-- Begin --

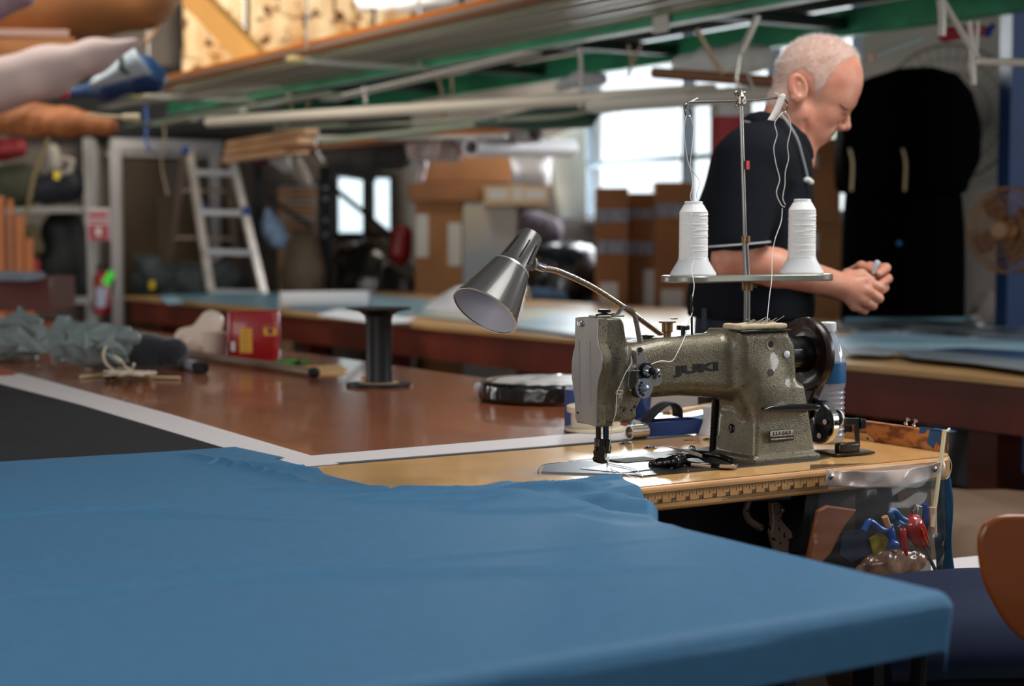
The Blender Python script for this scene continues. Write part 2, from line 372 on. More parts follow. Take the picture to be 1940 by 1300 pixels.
for i in range(-17, 4):                                                  # inches counted back from the 30 inch mark
    rb = MB(); x = xe+.0254*i
    if x > .42 : continue
    z1 = -.0102
    rbar(x-.0003, x+.0003, -.026, z1)
    for k in range(1, 8): rbar(x-.0254*k/8-.00017, x-.0254*k/8+.00017, z1-(.0085 if k == 4 else .006 if k % 2 == 0 else .004), z1)
    o = obj('ruler_marks', rb, M_ink, st, smooth=0)
    if i <= 0 and x > -.1: place_text('ruler_number', str(29+i+1), .0062, .0055, M_ink, st, tf(st, x-.0046, rd-.0002, -.0225), (1, 0, 0), (0, -1, 0), bold=.01)
# the black steel legs and frame below
M_steel = mat('black_steel', (18, 18, 20), .45, .6)
for x in (-.45, .47):
    obj('leg', MB().beam(tf(st, x, -.13, Z0), tf(st, x, -.13, -.04), .05, .05).beam(tf(st, x, .15, Z0), tf(st, x, .15, -.04), .05, .05).beam(tf(st, x, -.2, Z0+.02), tf(st, x, .2, Z0+.02), .05, .04), M_steel, st)
obj('drip_pan', MB().box(tf(st, .12, -.02, -.10), (.42, .22, .12)), M_steel, st, bevel=.01)
# knee-lift bracket under the top
kb = thing('knee_lifter', 'pinkish grey painted metal knee lifter bracket hanging under the table edge', 'bracket', W(.20, -.15, -.04), ROT)
M_kb = mat('brown_grey_paint', (150, 124, 110), .4, .3, chips=((50, 30, 22), 90, .6))
Kf = lambda px, py: onp(px, py, -.15)-rel(kb)
pl = [(1462, 952), (1476, 950), (1484, 960), (1481, 985), (1500, 1008), (1503, 1018), (1496, 1026), (1492, 1062), (1470, 1062), (1470, 1040), (1462, 1012), (1466, 990)]
obj('lever_arm', MB().prism([Kf(*p) for p in pl], (0, .012, 0)), M_kb, kb, bevel=.002)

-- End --

▶ [Task description] Write the listing out a second time exactly, dropping all images.

▶ [Finished answer]
The Blender Python script for this scene continues. Write part 2, from line 372 on. More parts follow. Take the picture to be 1940 by 1300 pixels.
for i in range(-17, 4):                                                  # inches counted back from the 30 inch mark
    rb = MB(); x = xe+.0254*i
    if x > .42 : continue
    z1 = -.0102
    rbar(x-.0003, x+.0003, -.026, z1)
    for k in range(1, 8): rbar(x-.0254*k/8-.00017, x-.0254*k/8+.00017, z1-(.0085 if k == 4 else .006 if k % 2 == 0 else .004), z1)
    o = obj('ruler_marks', rb, M_ink, st, smooth=0)
    if i <= 0 and x > -.1: place_text('ruler_number', str(29+i+1), .0062, .0055, M_ink, st, tf(st, x-.0046, rd-.0002, -.0225), (1, 0, 0), (0, -1, 0), bold=.01)
# the black steel legs and frame below
M_steel = mat('black_steel', (18, 18, 20), .45, .6)
for x in (-.45, .47):
    obj('leg', MB().beam(tf(st, x, -.13, Z0), tf(st, x, -.13, -.04), .05, .05).beam(tf(st, x, .15, Z0), tf(st, x, .15, -.04), .05, .05).beam(tf(st, x, -.2, Z0+.02), tf(st, x, .2, Z0+.02), .05, .04), M_steel, st)
obj('drip_pan', MB().box(tf(st, .12, -.02, -.10), (.42, .22, .12)), M_steel, st, bevel=.01)
# knee-lift bracket under the top
kb = thing('knee_lifter', 'pinkish grey painted metal knee lifter bracket hanging under the table edge', 'bracket', W(.20, -.15, -.04), ROT)
M_kb = mat('brown_grey_paint', (150, 124, 110), .4, .3, chips=((50, 30, 22), 90, .6))
Kf = lambda px, py: onp(px, py, -.15)-rel(kb)
pl = [(1462, 952), (1476, 950), (1484, 960), (1481, 985), (1500, 1008), (1503, 1018), (1496, 1026), (1492, 1062), (1470, 1062), (1470, 1040), (1462, 1012), (1466, 990)]
obj('lever_arm', MB().prism([Kf(*p) for p in pl], (0, .012, 0)), M_kb, kb, bevel=.002)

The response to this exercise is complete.